Proteas need the big guns back in the batting order

2013-01-25 00:00

CAPE TOWN — South Africa may be closer than expected to fitting their one-day international jigsaw back together again.

Following the shock home series loss to New Zealand and ahead of the third and last match to be played in Potchefstroom today, a predictable climate of despondency and even annoyance is taking fresh root among the fans.

Fair enough … there were many unedifying aspects to the Proteas’ performances in Paarl and Kimberley, where opportunities undoubtedly presented themselves in each instance to turn the outcomes the other way.

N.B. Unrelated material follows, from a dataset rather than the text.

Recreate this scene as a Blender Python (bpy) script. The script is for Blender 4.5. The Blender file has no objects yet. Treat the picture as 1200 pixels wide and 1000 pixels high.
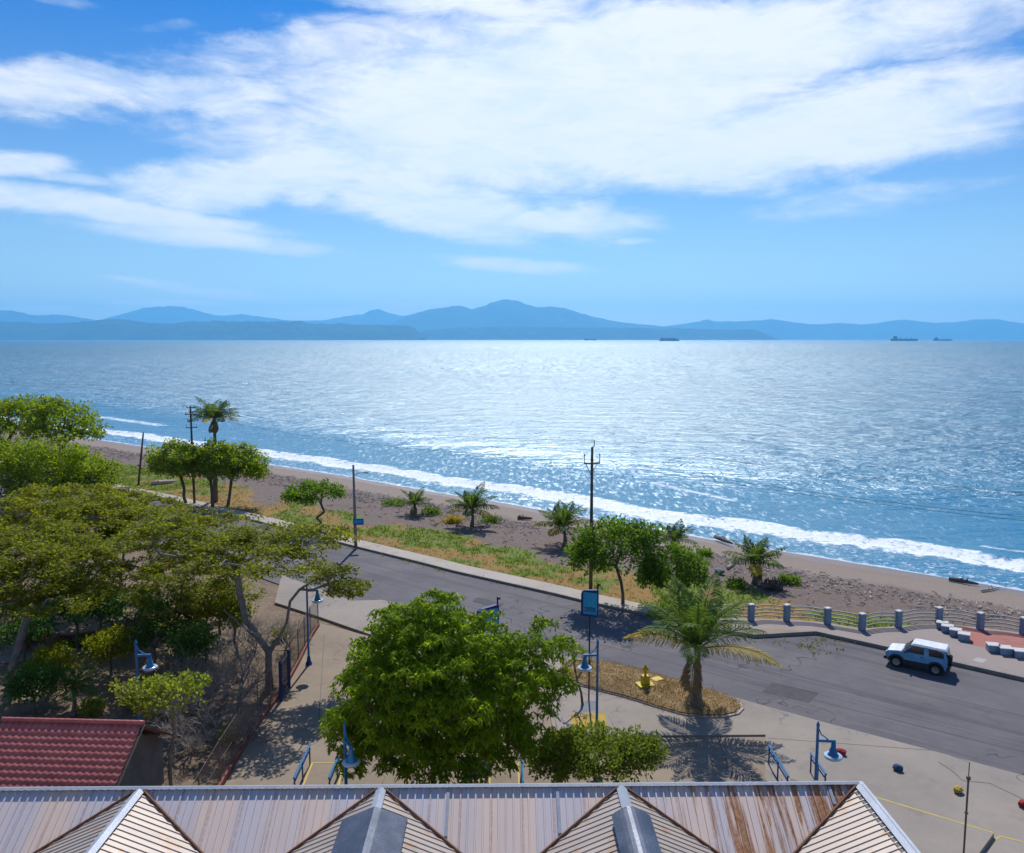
import bpy, math, random
import numpy as np
from mathutils import Vector, Matrix
random.seed(7); rng = np.random.default_rng(11)
PI = math.pi
scene = bpy.context.scene
col = scene.collection
# ---------------------------------------------------------------- camera model (used to lay the plan out)
F = 950.0; CH = 20.0; PITCH = math.atan(102.5/950)
CP, SP = math.cos(PITCH), math.sin(PITCH)
def ray(px, py):
    u = (px-600)/F; v = (py-500)/F
    return np.array([u, CP - v*SP, -SP - v*CP])
def g(px, py, z=0.0):
    r = ray(px, py); t = (z-CH)/r[2]
    return np.array([r[0]*t, r[1]*t, z])
def at(px, py, Y):
    r = ray(px, py); t = Y/r[1]
    return np.array([r[0]*t, Y, CH + r[2]*t])
def gl(pts, z=0.0): return [g(x, y, z) for x, y in pts]

cam = bpy.data.cameras.new("camera"); co = bpy.data.objects.new("camera", cam); col.objects.link(co)
cam.sensor_width = 36; cam.lens = 36*F/1200; cam.clip_start = 0.5; cam.clip_end = 300000
co.location = (0, 0, CH); co.rotation_euler = (PI/2-PITCH, 0, 0)
scene.camera = co

# ---------------------------------------------------------------- materials
def newmat(name):
    m = bpy.data.materials.new(name); m.use_nodes = True
    nt = m.node_tree; nt.nodes.clear()
    return m, nt
def N(nt, t, **kw):
    n = nt.nodes.new(t)
    for k, v in kw.items():
        if k in ('op',): n.operation = v
        else: setattr(n, k, v)
    return n
def L(nt, a, b): nt.links.new(a, b)
def setv(n, **kw):
    for k, v in kw.items():
        n.inputs[k.replace('_', ' ')].default_value = v
def math_(nt, op, a, b=None, c=None, clamp=False):
    n = nt.nodes.new('ShaderNodeMath'); n.operation = op; n.use_clamp = clamp
    for i, x in enumerate((a, b, c)):
        if x is None: continue
        if isinstance(x, (int, float)): n.inputs[i].default_value = x
        else: L(nt, x, n.inputs[i])
    return n.outputs[0]
def mixc(nt, f, a, b):
    n = nt.nodes.new('ShaderNodeMix'); n.data_type = 'RGBA'
    if isinstance(f, (int, float)): n.inputs[0].default_value = f
    else: L(nt, f, n.inputs[0])
    for s, x in ((6, a), (7, b)):
        if isinstance(x, (tuple, list)): n.inputs[s].default_value = (*x[:3], 1)
        else: L(nt, x, n.inputs[s])
    return n.outputs[2]
def ramp(nt, f, lo, hi, smooth=True):
    n = nt.nodes.new('ShaderNodeMapRange'); n.interpolation_type = 'SMOOTHSTEP' if smooth else 'LINEAR'
    L(nt, f, n.inputs[0]); n.inputs[1].default_value = lo; n.inputs[2].default_value = hi
    return n.outputs[0]
def noise(nt, vec, scale, detail=4, rough=.55, dist=0.0):
    n = nt.nodes.new('ShaderNodeTexNoise'); n.inputs['Scale'].default_value = scale
    n.inputs['Detail'].default_value = detail; n.inputs['Roughness'].default_value = rough
    n.inputs['Distortion'].default_value = dist
    if vec is not None: L(nt, vec, n.inputs['Vector'])
    return n.outputs['Fac']
def geo_pos(nt): return nt.nodes.new('ShaderNodeNewGeometry').outputs['Position']
def obj_pos(nt): return nt.nodes.new('ShaderNodeTexCoord').outputs['Object']
def mapping(nt, vec, scale=(1, 1, 1), rot=(0, 0, 0)):
    n = nt.nodes.new('ShaderNodeMapping'); L(nt, vec, n.inputs[0])
    n.inputs['Scale'].default_value = scale; n.inputs['Rotation'].default_value = rot
    return n.outputs[0]
def finish(nt, colr, rough=.7, spec=.3, metal=0.0, bump=None, bstr=.3, bdist=.05):
    p = nt.nodes.new('ShaderNodeBsdfPrincipled'); o = nt.nodes.new('ShaderNodeOutputMaterial')
    if isinstance(colr, (tuple, list)): p.inputs['Base Color'].default_value = (*colr[:3], 1)
    else: L(nt, colr, p.inputs['Base Color'])
    if isinstance(rough, (int, float)): p.inputs['Roughness'].default_value = rough
    else: L(nt, rough, p.inputs['Roughness'])
    p.inputs['Specular IOR Level'].default_value = spec; p.inputs['Metallic'].default_value = metal
    if bump is not None:
        b = nt.nodes.new('ShaderNodeBump'); b.inputs['Strength'].default_value = bstr
        b.inputs['Distance'].default_value = bdist; L(nt, bump, b.inputs['Height']); L(nt, b.outputs[0], p.inputs['Normal'])
    L(nt, p.outputs[0], o.inputs[0]); return p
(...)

The situation is a little worrying, but by no means calamitous. It was always intended that the ODI series — first against the Black Caps and then Pakistan in a few weeks — would include a strong measure of experimentation, a time of observation and box-ticking for the brains trust as far as peripheral members of the limited-overs squad are concerned.

Most of the younger players being trialled continue to be in an inconclusive feet-finding mode, although the wisdom they are gaining even through spells of adversity may stand them in good stead.

For the Proteas’ biggest ODI assignment of 2013, the ICC Champions Trophy in England from early June, a much heavier emphasis should, and probably will, be placed once more on seasoned, proven customers.

I would stop short of suggesting too strongly that the absence of many staple names from the batting line-up has represented a credible excuse for the unexpected reverse to the resurgent Black Caps.

For their part, the New Zealanders were missing such surnames as Ross Taylor, Jesse Ryder, Daniel Vettori and Tim Southee, so that has to be kept in mind, although you would expect South Africa, with their far broader pool of genuine talent, to still be capable of seeing off these foes at home even with some rookies on board.

But by the time the Champions Trophy comes along, the primary batting positions for SA will, I’m pretty sure, be staffed by considerably gnarlier names once more. It may be the final edition of the tournament, but South African fans are desperate for any infernal ICC silverware.

Conditions in the United Kingdom in their early summer tend to pose special challenges, ones often best tackled by cricketers with healthy prior knowledge of what is required to prosper there.

I remain fairly convinced, even if there are sure to be people with very conflicting views, that South Africa’s top six to start out the Champions Trophy against India at Cardiff on June 6 should read: Graeme Smith, Hashim Amla, Jacques Kallis, AB de Villiers (doubling as wicketkeeper once more, as I’m positive he will at this tourney), Faf du Plessis and JP Duminy.

There is, of course, an argument that the top three I have listed are both too “orthodox” for the ODI game and slightly long in the tooth, and that a younger firebrand is required in one of those up-front slots.

A counter to that theory is that no consistently high-performing alternative candidate has put his hand up, although Colin Ingram has begun to look a possibility again in the current series and might go to England as a back-up batsman anyway.

And if you have De Villiers, Du Plessis and a presumably injury-rehabilitated Duminy between berths four and six, there is pick-up-the-tempo potential in comforting measures even if some minor slowness in scoring rate has been registered from the veterans preceding them.

In Kimberley on Wednesday, South Africa gave up a vast, collective tally of 611 ODI caps when their line-up did not feature any of Amla, Kallis, De Villiers or Duminy.

There were notably fewer supplementary bowling options within the top six at De Beers Diamond Oval, too.

There is reason for some concern about South Africa’s ODI capabilities right now … there is no escaping it. But there is also no immediate cause for panic.

The Proteas peaking at an ICC jamboree, where they are so glaringly overdue for success, is much more important than in a relatively unsexy bilateral mini-series against New Zealand.

By the time the five-match ODI series against Pakistan is played, expect South Africa to be starting to filter back some “hardebaarde”, in order to fine-tune for the English get-together.

Today’s match starts at 2 pm and will be televised on SuperSport Two.